▸ Problem to work on
Narrow the data below down to the lines containing "this".

▸ Entries with scene source code

+ + + + + + +

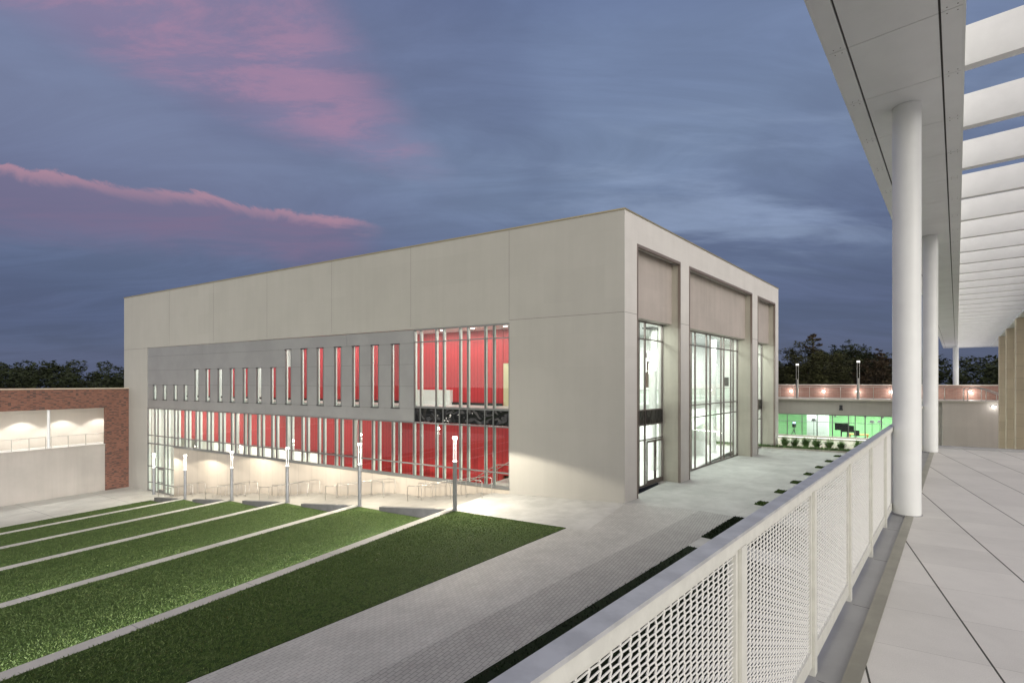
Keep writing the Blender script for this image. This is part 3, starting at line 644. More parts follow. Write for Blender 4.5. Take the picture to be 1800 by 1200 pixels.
# ceiling lights inside
for s in np.arange(8, 47, 2.4):
    dlm = MB(); dlm.cyl(*A(float(s), 1.9)[:2], 9.37, 9.398, .11, n=16); dlm.build('ceiling_light', M['downlight'], bd)
for i, s in enumerate((12, 24, 36, 45)):
    alight('hall_light', A(s, 1.7, 9.3), (0, 0, -1), va, 9, .5, 300, (1, .95, .90), bd)
    alight('hall_light', A(s, 1.3, 3.85), (0, 0, -1), va, 9, .4, (130, 200, 260, 330)[i], (1, .95, .88), bd)
alight('hall_light', A(38, 5.0, .1), (0, 0, -1), va, 22, .6, 800, (1, .92, .76), bd)
cl = MB(); cl.box(A, 22.5, 51.5, 3.3, 6.7, .15, .3); cl.build('lower_ceiling', M['ceiling'], bd)

# ---- glass front
def zfl(u): return 0.0
gm = ('bronze', 'bronze', 'glass_lobby')
# first bay with doors
t0, t1 = OP[0]
cwall('entrance_glazing', [t0 + .03, 2.05, 3.62, 4.36, t1 - .03], 0.0, 9.45, [(9.42, .07, t0, t1), (8.45, .07, t0, t1), (4.38, .07, t0, t1), (3.52, .07, t0, t1), (2.66, .07, t0, t1), (.05, .10, t0, t1)], F=B, d0=GQ, fin=.0, mats=gm)
for o_ in (OP[0], OP[2]):
    sp = MB(); sp.box(B, o_[0] + .06, o_[1] - .06, GQ + .02, GQ + .05, 3.55, 4.35); sp.build('spandrel', M['spandrel'], bd)
for (ua, ub) in ((4.42, 5.46), (5.50, 6.54)):
    dr = MB(); q = GQ - .05
    dr.box(B, ua, ua + .10, q, q + .05, .02, 2.60); dr.box(B, ub - .10, ub, q, q + .05, .02, 2.60); dr.box(B, ua + .10, ub - .10, q, q + .05, 2.48, 2.60); dr.box(B, ua + .10, ub - .10, q, q + .05, .02, .30)
    dd = dr.build('door', M['bronze'], bd)
    hx = ub - .16 if ua < 5 else ua + .16
    hb = MB(); hb.tube([B(hx, q - .07, .8), B(hx, q - .07, 1.6)], .018, 8); hb.box(B, hx - .01, hx + .01, q - .07, q, .88, .90); hb.box(B, hx - .01, hx + .01, q - .07, q, 1.5, 1.52); hb.build('handle', M['steel'], dd)
t0, t1 = OP[1]
cwall('lobby_glazing', [t0 + .03, 9.0, 10.3, 11.0, 11.7, 13.75, 14.5, 16.7, 17.3, 18.9, 19.45, t1 - .03], 0.0, 9.45,
      [(9.42, .07, t0, t1), (8.5, .07, t0, t1), (4.42, .07, t0, t1), (3.58, .07, t0, t1), (.05, .10, t0, t1)], F=B, d0=GQ, fin=.0, mats=gm)
t0, t1 = OP[2]
cwall('side_glazing', [t0 + .03, 23.6, 25.3, t1 - .03], 0.0, 9.45, [(9.42, .07, t0, t1), (8.5, .07, t0, t1), (4.38, .07, t0, t1), (3.52, .07, t0, t1), (2.66, .07, t0, t1), (.05, .10, t0, t1)], F=B, d0=GQ, fin=.0, mats=gm)
# lobby interior
lb = MB(); lb.box(B, 2.0, 28.0, GQ + .3, 7.0, -.15, .0); lb.build('lobby_floor', M['floor_in'], bd)
lb = MB(); lb.box(B, 2.0, 28.0, GQ + .3, 7.0, 9.62, 9.8); lb.build('lobby_ceiling', M['ceiling'], bd)
lb = MB(); lb.box(B, 2.2, 14.0, 6.0, 6.15, 0, 9.62); lb.box(B, 14.0, 16.2, 6.0, 6.15, 0, 5.55); lb.box(B, 14.0, 16.2, 6.0, 6.15, 8.3, 9.62); lb.box(B, 16.2, 28, 6.0, 6.15, 0, 9.62)
lb.box(B, 27.7, 27.9, GQ + .3, 6.0, 0, 9.62); lb.box(B, 1.6, 2.0, 2.2, 6.0, 0, 9.62)
lb.build('lobby_wall', M['white'], bd)
lb = MB(); lb.box(B, 14.0, 16.2, 6.08, 6.12, 5.55, 8.3)
lb.m = 1
for u in (14.0, 14.7, 15.4, 16.14): lb.box(B, u, u + .06, 6.0, 6.08, 5.55, 8.3)
lb.box(B, 14, 16.2, 6.0, 6.08, 6.85, 6.91); lb.build('inner_window', [M['brown'], M['white']], bd)
lb = MB(); lb.box(B, 2.2, 27.7, 3.9, 6.0, 3.75, 4.4); lb.build('mezzanine', M['white'], bd)
lb = MB(); lb.box(B, 2.3, 27.6, 3.92, 3.94, 4.45, 5.4); lb.build('mezzanine_glass', M['glass'], bd)
lb = MB(); lb.box(B, 2.3, 27.6, 3.90, 3.96, 5.4, 5.45); lb.build('mezzanine_rail', M['steel'], bd)
for t in (9.6, 15.2, 20.8):
    cm = MB(); cm.cyl(*B(t, 3.2)[:2], 0, 9.62, .25, n=24); cm.build('column', M['white'], bd)
for t in (6, 14.5, 23): 
    alight('lobby_light', B(t, 2.6, 9.55), (0, 0, -1), vb, 7.5, 1.4, 620, (1, .98, .96), bd)
    alight('lobby_light', B(t, 4.9, 3.70), (0, 0, -1), vb, 7.5, 1.0, 340, (1, .99, .97), bd)
# curved stair wall in the lobby
cv = MB(); pts = []
for i in range(25):
    th = R_(-10 + 8.2 * i); pts.append((15.5 + 3.2 * math.cos(th), 3.1 + .95 * math.sin(th), .0 + 2.5 * (1 - i / 24) ** 1.0 + .35))
for i in range(24):
    (ta, qa, za), (tb, qb, zb) = pts[i], pts[i + 1]
    a0 = Vector(B(ta, qa)); b0 = Vector(B(tb, qb)); ca = Vector(B(15.5, 3.1)); na = (a0 - ca).normalized() * .1; nb = (b0 - ca).normalized() * .1
    cv.hexa([(a0.x, a0.y, 0), (b0.x, b0.y, 0), (b0 + nb)[:2] + (0,), (a0 + na)[:2] + (0,), (a0.x, a0.y, za), (b0.x, b0.y, zb), (b0 + nb)[:2] + (zb,), (a0 + na)[:2] + (za,)])
cv.build('curved_stair_wall', M['white'], bd)
# things in the lobby
t = thing('pendant_cluster', 'cluster of glowing tube pendants hanging behind the entrance glazing', 'pendant light', B(9.2, 3.0, 9.6))
rp = random.Random(3); cn = MB(); pm = MB(); cn.box(B, 8.4, 10.1, 2.7, 3.4, 9.54, 9.61)
for i in range(16):
    tt = rp.uniform(8.45, 10.05); q = rp.uniform(2.75, 3.35); z0 = rp.uniform(5.9, 7.6); p = B(tt, q)
    cn.cyl(p[0], p[1], z0 + .7, 9.56, .008, n=5)
    pb = MB(); pb.cyl(p[0], p[1], z0, z0 + .7, .045, n=10); pb.build('pendant', M['pendant'], t)
cn.build('cord', M['black'], t)
o = MB(); o.box(B, 27.62, 27.69, 4.2, 4.7, 5.6, 6.45); o.m = 1; o.box(B, 27.61, 27.62, 4.23, 4.67, 5.63, 6.42)
tag(o.build('wall_display', [M['black'], M['display']]), 'small black display on the white end wall of the lobby', 'display')

# interior stair handrail seen through the long glazing
t = thing('stair_handrail', 'steel handrail of the indoor stair behind the near end of the long glazing', 'handrail', A(8.2, 1.4, 0))
for q in (1.45, 3.1):
    r_ = MB(); r_.tube([A(7.3, q, .05), A(7.3, q, .98), A(7.55, q, 1.05), A(8.3, q, 1.0), A(13.5, q, -2.1), A(13.5, q, -3.0)], .028, 8)
    for s in (8.3, 9.6, 10.9, 12.2): r_.tube([A(s, q, 1.0 - (s - 8.3) * .594), A(s, q, -.05 - (s - 8.3) * .594)], .02, 6)
    r_.build('rail', M['steel'], t)

# ------------------------------------------------------------------ lamp posts
def lamp_post(base, label, h=3.63, power=1150, grp='lamp posts down the steps', off=None, wash=True):
    x, y, z = base; t = thing('lamp_post', label, 'lamp post', base, grp)
    off = off or ve
    p = MB(); p.cyl(x, y, z - .02, z + .025, .16, n=24); p.cyl(x, y, z + .025, z + .66 * h, .105, n=24); p.build('pole', M['pole'], t)
    p = MB(); p.cyl(x, y, z + .66 * h, z + .66 * h + .025, .107, n=24); p.build('collar', M['collar'], t)
    for i in range(4):
        a_ = math.pi / 4 + i * math.pi / 2 + .5; dx, dy = math.cos(a_) * .085, math.sin(a_) * .085
        r = MB(); r.cyl(x + dx, y + dy, z + .66 * h + .03, z + h - .12, .008, n=8); r.build('light_rod', M['rod'], t)
        r = MB(); r.cyl(x + dx * 1.15, y + dy * 1.15, z + h - .13, z + h - .01, .016, .026, n=10); r.build('lamp_head', M['lamp_on'], t)
    r = MB(); r.cyl(x, y, z + h - .009, z + h + .006, .12, n=20); r.build('top_cap', M['pole'], t)
    if wash:
        q = Vector(base) + off * .20 + Vector((0, 0, h - .25))
        plight('SPOT', 'wash_light', q, power, (1, .90, .74), t, size=.10, spot=156, blend=.12, zdir=(0, 0, -1))
        q = Vector(base) - off * .0 + Vector((0, 0, h + .25))
        plight('POINT', 'glow_light', q, power * .05, (1, .92, .8), t, size=.10)
    return t
ll = ['nearest lamp post, in front of the near end of the red glazing', 'second nearest lamp post in the row down the steps', 'third nearest lamp post in the row down the steps', 'fourth nearest lamp post in the row down the steps', 'fifth lamp post, just right of the glazed entry', 'farthest lamp post, in front of the glazed entry doors']
for k, (s, w, z) in enumerate(LP): lamp_post(A(s - .02, -w + .10, z), ll[k], power=[1350, 980, 780, 600, 500, 360][k])

# ------------------------------------------------------------------ handrails on the steps
hl = ['nearest pair of handrails, behind the nearest lamp post', 'second nearest pair of handrails on the steps', 'middle pair of handrails on the steps', 'fourth pair of handrails on the steps', 'farthest pair of handrails beside the glazed entry']
for i, (s0, s1, za, zb) in enumerate(FL):
    t = thing('handrail', hl[i], 'handrail', A((s0 + s1) / 2, -.6, zb), 'handrails on the outdoor steps')
    for q in (-.35, -1.35):
        a0, a1 = s0 - .15, s1 + .25; r_ = MB()
        r_.tube([A(a0, q, za), A(a0, q, za + .86), A(a0 + .06, q, za + .93), A(s0 + .4, q, za + .95), A(s1 - .3, q, zb + .95), A(a1 - .06, q, zb + .93), A(a1, q, zb + .86), A(a1, q, zb)], .022, 8)
        for k in range(1, 5):
            s = a0 + (a1 - a0) * k / 5; f_ = min(1, max(0, (s - s0 - .4) / (s1 - s0 - .7))); zz_ = za + (zb - za) * f_
            r_.tube([A(s, q, zz_ + .95), A(s, q, zz_ - .15)], .016, 6)
        r_.build('rail', M['steel'], t)
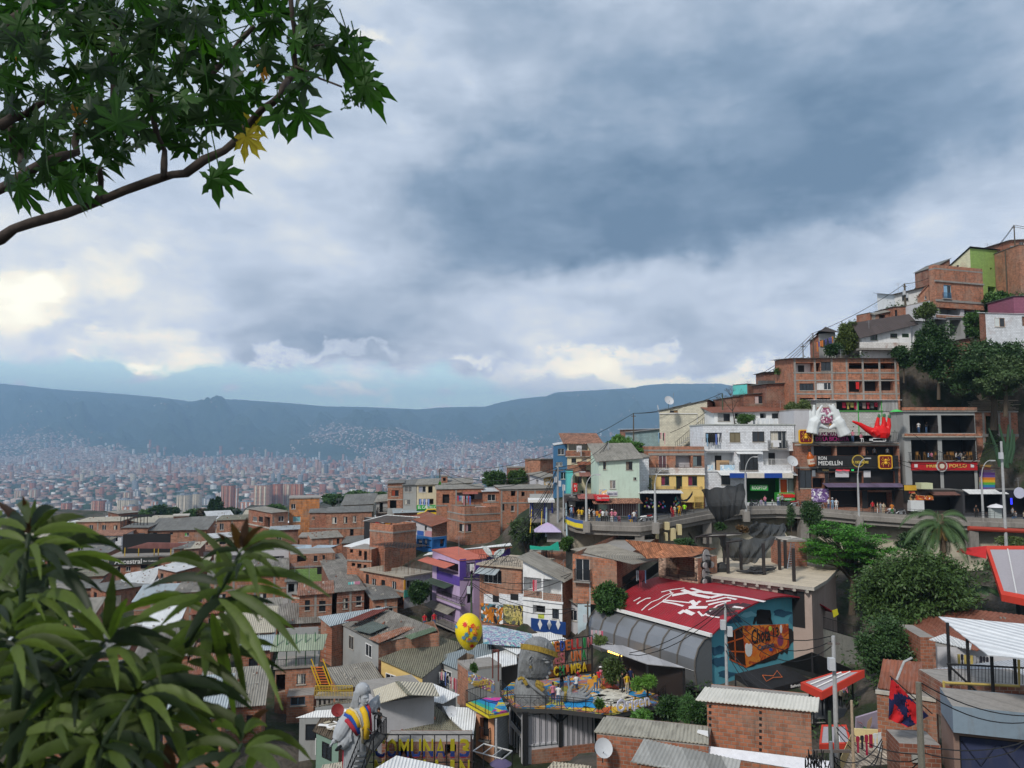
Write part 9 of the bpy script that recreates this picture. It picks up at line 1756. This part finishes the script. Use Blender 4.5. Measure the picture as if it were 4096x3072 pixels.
V1();PD=pole(740,118,290,120,'dark wooden pole with cables against the blue mountain',.11,WD,.35);PE=pole(1530,-60,190,115,'tilted green wooden pole at the leafless tree',.11,WG);PF=pole(515,370,485,104,'short grey pole in front of the round green tree',.12)
V2();PG2=pole(1162,630,810,125,'thick pole with two transformers on the slope',.2,WD,.3,2);PH=pole(350,1068,1270,122,'wooden pole beside the shack with drying clothes',.12,WD);PI=pole(2140,112,440,124,'tall thin wooden pole at the top right',.12,WD,.15);pole(258,1160,1270,124,'grey lamp pole left of the shack with drying clothes',.09,WD,.4);pole(2063,335,690,126,'dark wooden post beside the green block house',.12,WD)
V3();PJ=pole(2055,365,1290,84,'tall grey concrete utility pole with meter box near the right stalls',.17,None,0,1)
V5();PK=pole(1565,200,960,60,'grey concrete pole with transformer in front of the blue mural gable',.13,None,1.2,2);pole(335,185,480,76,'dark pole with tangled wires beside the pale blue house',.1,WD,.3,1)
V4();PL=pole(555,490,1480,47,'grey concrete utility pole left of the flag',.16,None,.35,1);PM=pole(1310,900,1720,34,'rough grey wooden pole right of the flag',.17,mat('bark',(.17,.16,.13)));PN=pole(512,1425,1720,38,'steel post with two white meter boxes and a knot of cables at the bottom',.12,STEEL,.9,2);pole(700,1060,1500,43,'pale wooden plank post beside the cream terrace',.1,mat('bark',(.42,.33,.24)));pole(500,1155,1450,41,'short green wooden post left of the grey concrete utility pole',.12,WG)
V6();pole(1515,1225,1500,57,'short grey pipe post before the peach house',.1)
V1();pole(120,745,1210,95,'slim grey post beside the long stair, right of the boxed utility pole',.1)
def cable(a,b,n=3,lab='',sag=.8):
 mb=MB()
 for k in range(n):o_=Vector((ru(-.1,.1),ru(-.1,.1),-.25*k));mb.tube([a.lerp(b,i/10)+o_*(1 if i<10 else .4)-Vector((0,0,sag*(1+.4*k)*4*(i/10)*(1-i/10)))for i in range(11)],.0225+.00018*((a+b).y/2),F(.015,.015,.016),3,cap=False)
 e=mb.build('power_cable');e['kind']='thing';tag(e,lab,'cable','overhead power cables')
V7();A_=lambda X,Y,D:at(X,Y,D)
cable(PA,PB,2,'cables from the thick boxed utility pole to the skyline wooden pole',2);cable(PA-Vector((0,0,1)),A_(1690,700,98),4,'thick dark cables running down from the boxed utility pole to the roofs',.5);cable(PA,PF,3,'cables from the boxed utility pole to the short grey pole',.8);cable(PC,PA,3,'cables from the green painted pole to the boxed utility pole',1.5);cable(PC,A_(2180,1090,79),2,'cable sagging from the green painted pole across the graffiti house',1);cable(PC-Vector((0,0,.8)),A_(2212,1400,76),2,'lower cable from the green painted pole past the diamonds',1);cable(PC,A_(1190,1330,87),3,'short tangled cables between the green painted pole and the lilac balcony',.3)
V1();cable(PD,PB,1,'single thin cable from the dark wooden pole towards the skyline',3);cable(PD,A_(1250,20,119),1,'cable from the dark wooden pole to the cream block house',.4);cable(PE,PD,1,'cable between the tilted green pole and the dark wooden pole',.8);cable(A_(1060,290,117),A_(1400,90,117),1,'cable slanting across the cream block house',.3)
V2();cable(PG2,PH,1,'cable from the pole with transformers down to the shack pole',.6);cable(PG2,A_(1370,580,121),1,'cable from the pole with transformers to the tall brick house',.2);cable(PI,A_(1985,290,126),2,'pair of cables from the tall thin pole to the green block house',.1);cable(PI,A_(2400,150,126),2,'pair of cables leaving the view at the top right',.1);cable(PH,A_(-100,1420,121),4,'bundle of cables falling left from the shack pole',.5)
V3();cable(PJ,A_(1060,520,104),2,'cable from the tall concrete pole to the black banner',1.5);cable(PJ-Vector((0,0,3)),A_(1230,300,104),1,'cable from the tall concrete pole to the open concrete building',1);cable(A_(345,380,104),A_(560,420,104.5),1,'cable across the upper bar opening',.2)
V5();cable(PK,A_(700,640,60),2,'cables from the mural pole over the glazed gallery',.6);cable(PK-Vector((0,0,3)),A_(2212,1040,47),3,'cables from the mural pole to the near brick wall',.8)
V4();cable(PL,PK,3,'cables between the mural pole and the pole left of the flag',1.2);cable(PL-Vector((0,0,5)),PM-Vector((0,0,3)),3,'thick black cable bundle below the flag',.5);cable(PN,PL-Vector((0,0,7)),4,'black cables from the meter post to the concrete pole',.3);cable(PN-Vector((0,0,.6)),A_(950,1400,40),4,'drooping black cables from the meter post to the brick wall',.7);cable(PM,A_(2300,1200,36),2,'cables from the rough wooden pole over the blue grey parapet',.4);cable(PM-Vector((0,0,2.6)),A_(2212,1420,36),2,'cable from the rough wooden pole across the dark blue gate',.3)
for i in range(8):a=at(370,1560,37.5);cable(a+Vector((ru(-.5,.5),0,.3)),a+Vector((ru(-.6,1.3),0,ru(-.9,.4))),2,'knot of black wires under the two white meter boxes',.5)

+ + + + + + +

▸ Exercise result
Keep writing the Blender script for this image. This is part 3, starting at line 644. More parts follow. Write for Blender 4.5. Take the picture to be 1800 by 1200 pixels.
Write part 9 of the bpy script that recreates this picture. It picks up at line 1756. This part finishes the script. Use Blender 4.5. Measure the picture as if it were 4096x3072 pixels.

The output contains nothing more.